En una hora cada uno limpió 20 metros cuadrados a lo sumo. Digo limpiar por decir algo. Ese color negro azulado no hay quien lo quite. Se pega a los dedos de los guantes, a las rodillas, se pega a la roca y se hace bolas de conglomerado con los juncos.

Cada 25 minutos tenía que ir al puesto de la Cruz Roja a que me limpiaran las gafas empañadas y me colocaran bien la mascarilla. Después de un rato empecé a sentir picor en los ojos y mis visitas a la Cruz Roja se fueron haciendo más prolongadas.

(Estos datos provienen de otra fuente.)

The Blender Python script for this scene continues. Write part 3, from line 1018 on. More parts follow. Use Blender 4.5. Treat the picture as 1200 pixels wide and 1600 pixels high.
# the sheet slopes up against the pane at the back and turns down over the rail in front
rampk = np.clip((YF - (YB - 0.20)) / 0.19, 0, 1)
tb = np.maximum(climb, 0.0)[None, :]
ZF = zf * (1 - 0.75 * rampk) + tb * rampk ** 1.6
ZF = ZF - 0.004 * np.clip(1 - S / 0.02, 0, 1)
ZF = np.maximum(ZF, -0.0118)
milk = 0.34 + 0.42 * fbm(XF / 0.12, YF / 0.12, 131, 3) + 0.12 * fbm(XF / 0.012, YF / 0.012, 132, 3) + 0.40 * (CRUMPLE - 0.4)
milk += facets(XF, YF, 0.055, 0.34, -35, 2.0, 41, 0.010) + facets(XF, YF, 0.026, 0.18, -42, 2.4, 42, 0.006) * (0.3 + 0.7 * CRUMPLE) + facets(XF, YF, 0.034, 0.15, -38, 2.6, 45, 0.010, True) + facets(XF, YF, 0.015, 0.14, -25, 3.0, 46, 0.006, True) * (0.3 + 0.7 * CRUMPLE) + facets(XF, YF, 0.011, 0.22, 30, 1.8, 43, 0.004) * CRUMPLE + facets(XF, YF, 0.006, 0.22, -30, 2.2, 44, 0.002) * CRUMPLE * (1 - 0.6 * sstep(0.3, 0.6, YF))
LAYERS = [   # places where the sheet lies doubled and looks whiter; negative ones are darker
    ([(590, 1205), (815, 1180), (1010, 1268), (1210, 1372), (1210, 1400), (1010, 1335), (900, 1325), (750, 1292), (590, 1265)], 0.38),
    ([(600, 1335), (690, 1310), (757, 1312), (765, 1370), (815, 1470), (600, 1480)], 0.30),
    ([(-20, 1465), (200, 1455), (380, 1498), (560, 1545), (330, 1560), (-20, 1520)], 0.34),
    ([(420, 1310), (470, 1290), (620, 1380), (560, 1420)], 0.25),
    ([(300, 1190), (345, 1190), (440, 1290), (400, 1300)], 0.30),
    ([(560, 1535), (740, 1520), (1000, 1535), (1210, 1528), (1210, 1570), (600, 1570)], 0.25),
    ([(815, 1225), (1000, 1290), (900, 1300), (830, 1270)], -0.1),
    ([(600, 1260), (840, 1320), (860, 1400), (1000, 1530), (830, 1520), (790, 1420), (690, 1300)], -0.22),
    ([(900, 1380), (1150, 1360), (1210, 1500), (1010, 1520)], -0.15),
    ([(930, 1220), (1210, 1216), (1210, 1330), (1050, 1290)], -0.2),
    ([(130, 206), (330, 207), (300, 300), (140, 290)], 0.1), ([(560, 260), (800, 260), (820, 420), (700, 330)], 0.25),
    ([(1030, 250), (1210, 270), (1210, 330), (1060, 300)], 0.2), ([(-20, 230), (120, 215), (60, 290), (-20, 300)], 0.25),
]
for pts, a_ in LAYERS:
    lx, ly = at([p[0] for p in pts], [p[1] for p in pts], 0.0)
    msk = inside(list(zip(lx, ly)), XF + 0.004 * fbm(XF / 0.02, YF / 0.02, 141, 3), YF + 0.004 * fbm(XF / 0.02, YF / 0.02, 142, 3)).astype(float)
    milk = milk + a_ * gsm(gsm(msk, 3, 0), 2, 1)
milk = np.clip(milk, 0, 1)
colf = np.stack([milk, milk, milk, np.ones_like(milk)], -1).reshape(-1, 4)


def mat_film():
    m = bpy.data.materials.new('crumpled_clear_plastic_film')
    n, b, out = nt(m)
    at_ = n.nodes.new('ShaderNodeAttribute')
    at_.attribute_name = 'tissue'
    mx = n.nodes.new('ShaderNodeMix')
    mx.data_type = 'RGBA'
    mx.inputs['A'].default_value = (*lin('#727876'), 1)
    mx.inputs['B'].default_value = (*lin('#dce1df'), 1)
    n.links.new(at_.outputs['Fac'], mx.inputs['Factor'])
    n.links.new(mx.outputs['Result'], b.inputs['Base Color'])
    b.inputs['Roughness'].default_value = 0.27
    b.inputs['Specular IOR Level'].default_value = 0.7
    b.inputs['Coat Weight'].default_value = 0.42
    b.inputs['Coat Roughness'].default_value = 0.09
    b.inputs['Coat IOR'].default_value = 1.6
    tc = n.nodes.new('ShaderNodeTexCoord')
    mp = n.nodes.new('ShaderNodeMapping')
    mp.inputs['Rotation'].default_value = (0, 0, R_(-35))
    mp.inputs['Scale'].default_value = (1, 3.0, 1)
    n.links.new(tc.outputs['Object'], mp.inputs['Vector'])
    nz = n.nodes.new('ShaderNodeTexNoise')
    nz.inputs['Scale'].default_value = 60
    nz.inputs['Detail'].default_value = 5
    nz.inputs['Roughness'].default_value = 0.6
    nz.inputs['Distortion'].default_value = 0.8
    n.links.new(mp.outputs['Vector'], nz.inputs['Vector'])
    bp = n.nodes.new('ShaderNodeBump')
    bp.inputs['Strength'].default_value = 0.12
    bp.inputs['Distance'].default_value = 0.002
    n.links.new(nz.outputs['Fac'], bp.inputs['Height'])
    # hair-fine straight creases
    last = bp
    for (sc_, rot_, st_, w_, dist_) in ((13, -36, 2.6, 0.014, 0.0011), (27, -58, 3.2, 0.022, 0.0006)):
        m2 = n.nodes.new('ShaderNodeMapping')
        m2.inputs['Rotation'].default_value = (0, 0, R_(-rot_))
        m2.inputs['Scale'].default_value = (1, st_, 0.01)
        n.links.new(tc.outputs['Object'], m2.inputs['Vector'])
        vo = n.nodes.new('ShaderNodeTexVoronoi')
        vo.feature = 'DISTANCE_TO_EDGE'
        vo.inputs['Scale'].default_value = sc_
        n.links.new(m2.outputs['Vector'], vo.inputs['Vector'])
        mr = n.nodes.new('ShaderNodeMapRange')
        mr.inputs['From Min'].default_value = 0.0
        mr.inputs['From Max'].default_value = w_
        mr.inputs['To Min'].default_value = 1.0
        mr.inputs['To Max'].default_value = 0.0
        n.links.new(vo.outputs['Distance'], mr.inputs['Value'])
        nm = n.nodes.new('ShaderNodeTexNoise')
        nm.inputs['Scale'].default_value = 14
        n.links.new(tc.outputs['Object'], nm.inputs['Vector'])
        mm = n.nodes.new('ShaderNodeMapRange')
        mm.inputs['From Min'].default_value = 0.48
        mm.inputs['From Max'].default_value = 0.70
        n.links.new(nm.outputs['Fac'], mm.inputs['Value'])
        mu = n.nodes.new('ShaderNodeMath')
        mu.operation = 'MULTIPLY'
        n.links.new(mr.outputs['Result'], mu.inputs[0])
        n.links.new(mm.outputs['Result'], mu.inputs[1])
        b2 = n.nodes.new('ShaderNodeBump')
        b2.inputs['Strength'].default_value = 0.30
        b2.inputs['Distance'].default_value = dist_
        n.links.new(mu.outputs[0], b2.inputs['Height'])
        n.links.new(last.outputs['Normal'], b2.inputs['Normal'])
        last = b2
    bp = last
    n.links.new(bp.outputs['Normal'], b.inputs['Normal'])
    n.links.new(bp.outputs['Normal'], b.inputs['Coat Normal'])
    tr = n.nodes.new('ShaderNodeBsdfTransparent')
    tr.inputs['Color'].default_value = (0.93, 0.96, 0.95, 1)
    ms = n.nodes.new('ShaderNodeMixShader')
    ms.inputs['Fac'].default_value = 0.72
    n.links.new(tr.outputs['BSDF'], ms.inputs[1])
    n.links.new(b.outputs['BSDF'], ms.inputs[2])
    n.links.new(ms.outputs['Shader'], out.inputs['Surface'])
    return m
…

Pedí una cuchara para ir recogiendo centímetro a centímetro el fuel. Mis compañeros no dejaban de quejarse, que si Fraga de caza, que si cómo era posible que no existiese un método más eficaz para limpiar las playas, que faltaban manos aunque sólo fuera para colocarnos las gafas...

Pensé que nosotros al fin y al cabo sólo íbamos a trabajar unos días. La gente de allí no tendría paciencia para limpiar un día y otro, la sensación de impotencia terminaría por desanimarlos.

A eso de las tres paramos. O paré yo. Me consta que mucha gente siguió trabajando. No sentía ni brazos ni piernas y estaba calada hasta los huesos. Nos dieron un bocadillo y nos dijeron que a las cuatro llegarían los autobuses para llevarnos de vuelta. De repente miré todo aquello como turista. ¡Era precioso! Me dieron ganas de llorar. Por la soledad del lugar, por todo ese ejército de estudiantes disfrazados como para combatir en una guerra biológica, por los gallegos, por los políticos, por cada uno de nosotros. Esa noche hubo fiesta gaitera y proclamas Nunca mais . Y ya no escuché ningún ronquido.